The Lost Girls of Paris

April 22, 2019

The Lost Girls of Paris by Pam Jenoff -

As WWII rages, Eleanor sees the potential that women could fulfill gathering intelligence behind enemy lines in France. Despite opposition from men in high places, she is allowed to recruit some of Britain’s most intelligent and capable young women and train them to be spies. One such young single mother is Marie, who soon finds herself billeted above a cafe the Nazis frequent on the outskirts of Paris. It isn’t long, though, before things start to go wrong, and Marie and Eleanor are both called upon to act with bravery in very different ways.

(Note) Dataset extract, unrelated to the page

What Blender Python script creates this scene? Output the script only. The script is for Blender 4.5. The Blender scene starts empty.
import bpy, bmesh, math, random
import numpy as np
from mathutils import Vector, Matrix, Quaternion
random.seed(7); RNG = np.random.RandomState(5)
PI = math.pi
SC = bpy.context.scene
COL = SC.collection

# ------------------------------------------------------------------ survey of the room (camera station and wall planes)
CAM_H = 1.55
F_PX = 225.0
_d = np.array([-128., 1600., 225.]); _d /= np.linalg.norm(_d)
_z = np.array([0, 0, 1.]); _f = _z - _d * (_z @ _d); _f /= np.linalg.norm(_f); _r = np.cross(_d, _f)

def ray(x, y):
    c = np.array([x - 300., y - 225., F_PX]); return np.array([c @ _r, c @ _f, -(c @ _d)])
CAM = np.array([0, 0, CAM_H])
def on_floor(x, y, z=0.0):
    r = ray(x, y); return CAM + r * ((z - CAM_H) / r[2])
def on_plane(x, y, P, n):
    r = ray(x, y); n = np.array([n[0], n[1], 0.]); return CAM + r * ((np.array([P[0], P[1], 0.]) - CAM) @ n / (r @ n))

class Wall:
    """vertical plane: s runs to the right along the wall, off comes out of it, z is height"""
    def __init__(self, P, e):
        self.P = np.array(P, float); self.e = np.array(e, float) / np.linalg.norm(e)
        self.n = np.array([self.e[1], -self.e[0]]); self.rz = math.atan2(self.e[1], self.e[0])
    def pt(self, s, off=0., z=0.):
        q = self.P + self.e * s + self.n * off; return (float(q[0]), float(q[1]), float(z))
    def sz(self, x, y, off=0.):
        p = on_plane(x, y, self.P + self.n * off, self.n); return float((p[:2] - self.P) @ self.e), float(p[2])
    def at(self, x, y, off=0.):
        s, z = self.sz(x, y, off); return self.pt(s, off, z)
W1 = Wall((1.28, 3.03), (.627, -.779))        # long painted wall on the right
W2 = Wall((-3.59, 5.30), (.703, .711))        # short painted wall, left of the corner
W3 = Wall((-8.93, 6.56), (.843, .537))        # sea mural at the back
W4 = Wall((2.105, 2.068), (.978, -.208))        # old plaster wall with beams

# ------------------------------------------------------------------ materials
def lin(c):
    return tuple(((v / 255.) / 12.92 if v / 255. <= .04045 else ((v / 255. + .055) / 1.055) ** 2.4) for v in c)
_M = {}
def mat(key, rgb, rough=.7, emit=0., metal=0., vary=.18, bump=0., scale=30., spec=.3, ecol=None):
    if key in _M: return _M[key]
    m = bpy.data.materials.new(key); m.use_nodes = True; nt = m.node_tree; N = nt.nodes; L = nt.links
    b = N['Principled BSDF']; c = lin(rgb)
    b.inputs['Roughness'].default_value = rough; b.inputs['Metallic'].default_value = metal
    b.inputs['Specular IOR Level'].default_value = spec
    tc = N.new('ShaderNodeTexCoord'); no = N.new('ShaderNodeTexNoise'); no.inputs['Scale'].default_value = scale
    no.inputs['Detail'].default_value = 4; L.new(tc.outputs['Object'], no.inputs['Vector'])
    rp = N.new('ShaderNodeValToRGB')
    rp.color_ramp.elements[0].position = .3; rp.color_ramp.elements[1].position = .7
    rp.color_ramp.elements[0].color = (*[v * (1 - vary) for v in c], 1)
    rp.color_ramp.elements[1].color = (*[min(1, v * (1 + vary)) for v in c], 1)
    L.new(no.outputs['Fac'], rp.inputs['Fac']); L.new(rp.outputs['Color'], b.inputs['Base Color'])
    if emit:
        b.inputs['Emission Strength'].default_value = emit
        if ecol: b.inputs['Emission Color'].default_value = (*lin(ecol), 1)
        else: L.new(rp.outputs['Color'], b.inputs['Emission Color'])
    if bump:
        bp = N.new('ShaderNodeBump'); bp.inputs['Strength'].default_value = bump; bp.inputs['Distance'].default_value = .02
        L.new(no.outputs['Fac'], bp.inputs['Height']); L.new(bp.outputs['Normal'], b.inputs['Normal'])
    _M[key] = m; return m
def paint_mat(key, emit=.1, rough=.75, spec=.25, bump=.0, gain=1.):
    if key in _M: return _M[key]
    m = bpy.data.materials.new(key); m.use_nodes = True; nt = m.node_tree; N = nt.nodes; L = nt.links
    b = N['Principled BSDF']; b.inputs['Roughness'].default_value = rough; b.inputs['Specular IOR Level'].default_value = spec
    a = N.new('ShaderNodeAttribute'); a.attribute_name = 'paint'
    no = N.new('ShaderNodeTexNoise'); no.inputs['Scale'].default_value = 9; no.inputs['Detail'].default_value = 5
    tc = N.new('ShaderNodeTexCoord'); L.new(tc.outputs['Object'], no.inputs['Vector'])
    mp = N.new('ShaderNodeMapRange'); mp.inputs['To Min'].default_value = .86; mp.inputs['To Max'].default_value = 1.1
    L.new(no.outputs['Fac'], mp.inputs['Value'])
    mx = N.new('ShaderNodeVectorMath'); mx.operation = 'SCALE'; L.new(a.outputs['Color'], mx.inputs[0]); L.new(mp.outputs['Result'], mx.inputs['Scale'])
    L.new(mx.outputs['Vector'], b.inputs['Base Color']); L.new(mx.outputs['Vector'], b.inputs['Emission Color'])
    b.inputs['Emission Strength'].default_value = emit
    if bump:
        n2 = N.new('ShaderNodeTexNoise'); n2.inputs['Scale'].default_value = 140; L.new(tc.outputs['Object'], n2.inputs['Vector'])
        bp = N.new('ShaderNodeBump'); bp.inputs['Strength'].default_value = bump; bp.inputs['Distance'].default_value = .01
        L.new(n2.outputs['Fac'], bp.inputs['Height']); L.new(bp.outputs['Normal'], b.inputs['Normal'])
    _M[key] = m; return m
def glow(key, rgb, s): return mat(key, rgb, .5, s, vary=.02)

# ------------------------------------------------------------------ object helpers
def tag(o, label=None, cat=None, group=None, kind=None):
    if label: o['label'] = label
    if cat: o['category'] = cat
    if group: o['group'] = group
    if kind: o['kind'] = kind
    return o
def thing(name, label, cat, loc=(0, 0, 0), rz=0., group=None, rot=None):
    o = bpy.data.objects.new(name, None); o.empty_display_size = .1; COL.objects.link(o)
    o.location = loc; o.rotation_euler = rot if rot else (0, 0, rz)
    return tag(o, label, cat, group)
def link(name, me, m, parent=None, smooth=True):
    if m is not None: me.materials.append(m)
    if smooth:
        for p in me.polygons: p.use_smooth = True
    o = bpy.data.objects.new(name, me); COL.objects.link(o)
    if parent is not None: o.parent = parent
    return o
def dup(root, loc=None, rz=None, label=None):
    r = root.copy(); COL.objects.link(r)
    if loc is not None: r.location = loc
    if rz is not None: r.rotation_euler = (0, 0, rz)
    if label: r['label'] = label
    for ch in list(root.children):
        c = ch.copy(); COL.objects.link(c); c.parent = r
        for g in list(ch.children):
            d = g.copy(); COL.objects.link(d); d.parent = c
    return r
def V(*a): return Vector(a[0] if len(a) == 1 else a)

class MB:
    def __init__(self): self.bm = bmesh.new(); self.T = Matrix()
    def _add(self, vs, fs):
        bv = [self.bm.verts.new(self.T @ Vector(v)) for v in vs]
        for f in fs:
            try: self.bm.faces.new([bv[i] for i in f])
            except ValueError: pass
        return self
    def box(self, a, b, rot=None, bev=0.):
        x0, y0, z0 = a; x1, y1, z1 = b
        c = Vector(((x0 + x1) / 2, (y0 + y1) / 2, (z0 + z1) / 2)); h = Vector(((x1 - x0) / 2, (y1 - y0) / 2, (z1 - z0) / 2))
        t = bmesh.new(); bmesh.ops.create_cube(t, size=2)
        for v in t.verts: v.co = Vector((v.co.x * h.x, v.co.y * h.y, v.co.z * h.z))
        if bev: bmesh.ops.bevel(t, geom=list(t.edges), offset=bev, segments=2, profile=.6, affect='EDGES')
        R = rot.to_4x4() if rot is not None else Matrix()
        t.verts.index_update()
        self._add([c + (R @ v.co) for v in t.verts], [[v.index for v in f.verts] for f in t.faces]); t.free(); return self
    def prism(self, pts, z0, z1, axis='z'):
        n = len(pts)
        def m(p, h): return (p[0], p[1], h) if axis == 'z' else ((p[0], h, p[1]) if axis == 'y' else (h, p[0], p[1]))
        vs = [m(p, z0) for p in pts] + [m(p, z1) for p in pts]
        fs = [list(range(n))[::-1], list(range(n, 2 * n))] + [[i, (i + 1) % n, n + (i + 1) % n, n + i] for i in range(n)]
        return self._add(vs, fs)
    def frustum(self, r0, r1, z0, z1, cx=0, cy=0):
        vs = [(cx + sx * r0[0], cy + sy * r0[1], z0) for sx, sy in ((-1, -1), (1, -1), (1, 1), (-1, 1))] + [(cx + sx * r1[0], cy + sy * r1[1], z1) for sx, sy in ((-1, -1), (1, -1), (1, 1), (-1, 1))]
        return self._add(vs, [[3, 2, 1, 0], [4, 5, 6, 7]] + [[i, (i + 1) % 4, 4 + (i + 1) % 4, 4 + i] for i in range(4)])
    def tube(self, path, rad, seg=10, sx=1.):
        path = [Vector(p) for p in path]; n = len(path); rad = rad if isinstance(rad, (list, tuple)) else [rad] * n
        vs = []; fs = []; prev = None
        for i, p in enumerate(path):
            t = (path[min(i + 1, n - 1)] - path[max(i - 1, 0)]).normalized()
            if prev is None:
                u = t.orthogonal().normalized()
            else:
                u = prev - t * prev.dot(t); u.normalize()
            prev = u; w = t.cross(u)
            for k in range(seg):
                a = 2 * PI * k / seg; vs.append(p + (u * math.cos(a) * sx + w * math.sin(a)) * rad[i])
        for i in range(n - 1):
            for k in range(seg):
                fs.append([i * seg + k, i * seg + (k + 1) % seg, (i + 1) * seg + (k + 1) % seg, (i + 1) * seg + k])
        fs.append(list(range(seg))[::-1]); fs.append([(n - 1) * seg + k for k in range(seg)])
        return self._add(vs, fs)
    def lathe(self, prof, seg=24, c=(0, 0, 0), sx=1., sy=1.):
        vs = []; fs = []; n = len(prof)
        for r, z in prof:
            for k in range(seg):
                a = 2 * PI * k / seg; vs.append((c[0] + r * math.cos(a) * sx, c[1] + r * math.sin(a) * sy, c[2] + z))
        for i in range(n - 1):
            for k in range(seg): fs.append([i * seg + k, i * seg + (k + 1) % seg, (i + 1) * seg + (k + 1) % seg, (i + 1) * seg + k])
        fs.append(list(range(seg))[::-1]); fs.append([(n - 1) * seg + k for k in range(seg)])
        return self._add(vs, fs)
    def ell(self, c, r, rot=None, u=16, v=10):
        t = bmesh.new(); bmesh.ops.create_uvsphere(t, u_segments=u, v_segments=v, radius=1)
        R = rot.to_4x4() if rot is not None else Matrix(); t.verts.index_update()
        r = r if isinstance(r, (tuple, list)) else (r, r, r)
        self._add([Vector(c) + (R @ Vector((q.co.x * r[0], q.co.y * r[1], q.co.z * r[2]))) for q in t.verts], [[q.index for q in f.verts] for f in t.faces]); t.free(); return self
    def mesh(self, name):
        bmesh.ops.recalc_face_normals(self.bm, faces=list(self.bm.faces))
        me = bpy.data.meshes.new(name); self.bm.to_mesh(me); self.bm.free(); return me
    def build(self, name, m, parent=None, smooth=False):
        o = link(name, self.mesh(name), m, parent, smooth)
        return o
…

This book has received a lot of hype, and is well-written and fascinating. Fans of The Alice Network will enjoy revisiting the inside view of female spies in France during the war, and I enjoyed Jenoff’s portrayal of the female agents working side by side with their male counterparts, as opposed to The Alice Network’s all female team (which I also enjoyed immensely). My only complaint is a matter of personal reading preference, in that I dislike watching characters make bad decisions, that they know are bad, and they choose the wrong choice anyway. This novel is one whose final third hinges on a choice Marie has to make, and it pained my heart so much to be there with her, weighing the options, then purposely making the choice that she knew was wrong, and living through the horrendous and far-reaching consequences. It just hurts my heart to see someone in real life or in fiction go through that pain and its aftermath. Anyway, if you are a WWII or female spy fan, I think you’ll love this one.